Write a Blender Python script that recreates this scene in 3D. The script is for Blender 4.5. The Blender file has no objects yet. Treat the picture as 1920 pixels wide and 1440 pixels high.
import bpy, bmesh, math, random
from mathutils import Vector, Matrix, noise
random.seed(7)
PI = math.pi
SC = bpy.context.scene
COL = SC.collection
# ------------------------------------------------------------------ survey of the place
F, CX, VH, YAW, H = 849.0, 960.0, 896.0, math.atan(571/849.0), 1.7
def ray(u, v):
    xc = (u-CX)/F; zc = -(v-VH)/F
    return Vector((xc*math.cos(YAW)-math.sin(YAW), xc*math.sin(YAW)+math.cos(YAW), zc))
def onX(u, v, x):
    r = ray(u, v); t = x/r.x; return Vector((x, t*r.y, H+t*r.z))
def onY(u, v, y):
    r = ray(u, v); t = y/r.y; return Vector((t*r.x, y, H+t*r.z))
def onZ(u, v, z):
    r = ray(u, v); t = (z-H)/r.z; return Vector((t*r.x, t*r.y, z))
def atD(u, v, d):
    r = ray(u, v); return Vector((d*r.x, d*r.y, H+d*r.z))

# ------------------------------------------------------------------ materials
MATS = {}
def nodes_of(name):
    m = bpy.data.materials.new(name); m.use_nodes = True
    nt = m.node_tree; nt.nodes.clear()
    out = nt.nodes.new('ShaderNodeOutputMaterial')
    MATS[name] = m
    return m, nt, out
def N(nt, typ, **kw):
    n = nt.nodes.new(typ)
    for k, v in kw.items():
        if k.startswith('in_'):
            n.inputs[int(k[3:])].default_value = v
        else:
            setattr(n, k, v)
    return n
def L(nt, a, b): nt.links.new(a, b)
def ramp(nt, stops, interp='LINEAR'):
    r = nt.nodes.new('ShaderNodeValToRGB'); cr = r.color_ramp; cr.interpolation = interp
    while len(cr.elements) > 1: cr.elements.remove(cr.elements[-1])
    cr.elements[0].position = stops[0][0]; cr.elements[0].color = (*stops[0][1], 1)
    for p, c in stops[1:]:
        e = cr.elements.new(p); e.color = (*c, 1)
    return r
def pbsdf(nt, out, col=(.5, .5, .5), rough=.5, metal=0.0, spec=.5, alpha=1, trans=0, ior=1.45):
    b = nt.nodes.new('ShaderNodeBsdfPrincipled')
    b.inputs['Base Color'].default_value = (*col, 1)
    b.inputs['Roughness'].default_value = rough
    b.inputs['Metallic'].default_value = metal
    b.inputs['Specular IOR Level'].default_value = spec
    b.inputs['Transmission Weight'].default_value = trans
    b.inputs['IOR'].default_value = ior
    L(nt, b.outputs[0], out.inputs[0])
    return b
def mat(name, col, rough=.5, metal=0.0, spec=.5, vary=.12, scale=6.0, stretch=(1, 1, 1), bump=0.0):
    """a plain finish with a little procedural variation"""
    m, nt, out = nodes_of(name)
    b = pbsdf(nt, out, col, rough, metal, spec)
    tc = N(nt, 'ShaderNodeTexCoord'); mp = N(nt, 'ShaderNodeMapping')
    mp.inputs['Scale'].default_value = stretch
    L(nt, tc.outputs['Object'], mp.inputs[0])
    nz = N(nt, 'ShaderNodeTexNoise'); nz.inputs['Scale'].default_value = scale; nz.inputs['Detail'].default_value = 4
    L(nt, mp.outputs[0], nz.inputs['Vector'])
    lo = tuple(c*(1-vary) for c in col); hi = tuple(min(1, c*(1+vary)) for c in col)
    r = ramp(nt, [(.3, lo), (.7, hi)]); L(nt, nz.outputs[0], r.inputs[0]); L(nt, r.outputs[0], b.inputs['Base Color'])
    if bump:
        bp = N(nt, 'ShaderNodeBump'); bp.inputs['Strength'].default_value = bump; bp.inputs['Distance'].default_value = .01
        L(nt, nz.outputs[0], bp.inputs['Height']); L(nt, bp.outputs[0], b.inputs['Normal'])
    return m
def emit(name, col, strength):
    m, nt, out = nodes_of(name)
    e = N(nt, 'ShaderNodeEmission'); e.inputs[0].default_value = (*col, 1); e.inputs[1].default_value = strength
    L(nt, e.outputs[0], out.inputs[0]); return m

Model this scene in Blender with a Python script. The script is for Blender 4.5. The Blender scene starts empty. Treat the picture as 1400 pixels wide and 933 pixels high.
____________________
_WRITTEN REQUEST_
Print the whole listing exactly as it is.

_RESPONSE TO THE TASK_
Write a Blender Python script that recreates this scene in 3D. The script is for Blender 4.5. The Blender file has no objects yet. Treat the picture as 1920 pixels wide and 1440 pixels high.
import bpy, bmesh, math, random
from mathutils import Vector, Matrix, noise
random.seed(7)
PI = math.pi
SC = bpy.context.scene
COL = SC.collection
# ------------------------------------------------------------------ survey of the place
F, CX, VH, YAW, H = 849.0, 960.0, 896.0, math.atan(571/849.0), 1.7
def ray(u, v):
    xc = (u-CX)/F; zc = -(v-VH)/F
    return Vector((xc*math.cos(YAW)-math.sin(YAW), xc*math.sin(YAW)+math.cos(YAW), zc))
def onX(u, v, x):
    r = ray(u, v); t = x/r.x; return Vector((x, t*r.y, H+t*r.z))
def onY(u, v, y):
    r = ray(u, v); t = y/r.y; return Vector((t*r.x, y, H+t*r.z))
def onZ(u, v, z):
    r = ray(u, v); t = (z-H)/r.z; return Vector((t*r.x, t*r.y, z))
def atD(u, v, d):
    r = ray(u, v); return Vector((d*r.x, d*r.y, H+d*r.z))

# ------------------------------------------------------------------ materials
MATS = {}
def nodes_of(name):
    m = bpy.data.materials.new(name); m.use_nodes = True
    nt = m.node_tree; nt.nodes.clear()
    out = nt.nodes.new('ShaderNodeOutputMaterial')
    MATS[name] = m
    return m, nt, out
def N(nt, typ, **kw):
    n = nt.nodes.new(typ)
    for k, v in kw.items():
        if k.startswith('in_'):
            n.inputs[int(k[3:])].default_value = v
        else:
            setattr(n, k, v)
    return n
def L(nt, a, b): nt.links.new(a, b)
def ramp(nt, stops, interp='LINEAR'):
    r = nt.nodes.new('ShaderNodeValToRGB'); cr = r.color_ramp; cr.interpolation = interp
    while len(cr.elements) > 1: cr.elements.remove(cr.elements[-1])
    cr.elements[0].position = stops[0][0]; cr.elements[0].color = (*stops[0][1], 1)
    for p, c in stops[1:]:
        e = cr.elements.new(p); e.color = (*c, 1)
    return r
def pbsdf(nt, out, col=(.5, .5, .5), rough=.5, metal=0.0, spec=.5, alpha=1, trans=0, ior=1.45):
    b = nt.nodes.new('ShaderNodeBsdfPrincipled')
    b.inputs['Base Color'].default_value = (*col, 1)
    b.inputs['Roughness'].default_value = rough
    b.inputs['Metallic'].default_value = metal
    b.inputs['Specular IOR Level'].default_value = spec
    b.inputs['Transmission Weight'].default_value = trans
    b.inputs['IOR'].default_value = ior
    L(nt, b.outputs[0], out.inputs[0])
    return b
def mat(name, col, rough=.5, metal=0.0, spec=.5, vary=.12, scale=6.0, stretch=(1, 1, 1), bump=0.0):
    """a plain finish with a little procedural variation"""
    m, nt, out = nodes_of(name)
    b = pbsdf(nt, out, col, rough, metal, spec)
    tc = N(nt, 'ShaderNodeTexCoord'); mp = N(nt, 'ShaderNodeMapping')
    mp.inputs['Scale'].default_value = stretch
    L(nt, tc.outputs['Object'], mp.inputs[0])
    nz = N(nt, 'ShaderNodeTexNoise'); nz.inputs['Scale'].default_value = scale; nz.inputs['Detail'].default_value = 4
    L(nt, mp.outputs[0], nz.inputs['Vector'])
    lo = tuple(c*(1-vary) for c in col); hi = tuple(min(1, c*(1+vary)) for c in col)
    r = ramp(nt, [(.3, lo), (.7, hi)]); L(nt, nz.outputs[0], r.inputs[0]); L(nt, r.outputs[0], b.inputs['Base Color'])
    if bump:
        bp = N(nt, 'ShaderNodeBump'); bp.inputs['Strength'].default_value = bump; bp.inputs['Distance'].default_value = .01
        L(nt, nz.outputs[0], bp.inputs['Height']); L(nt, bp.outputs[0], b.inputs['Normal'])
    return m
def emit(name, col, strength):
    m, nt, out = nodes_of(name)
    e = N(nt, 'ShaderNodeEmission'); e.inputs[0].default_value = (*col, 1); e.inputs[1].default_value = strength
    L(nt, e.outputs[0], out.inputs[0]); return m

Model this scene in Blender with a Python script. The script is for Blender 4.5. The Blender scene starts empty. Treat the picture as 1400 pixels wide and 933 pixels high.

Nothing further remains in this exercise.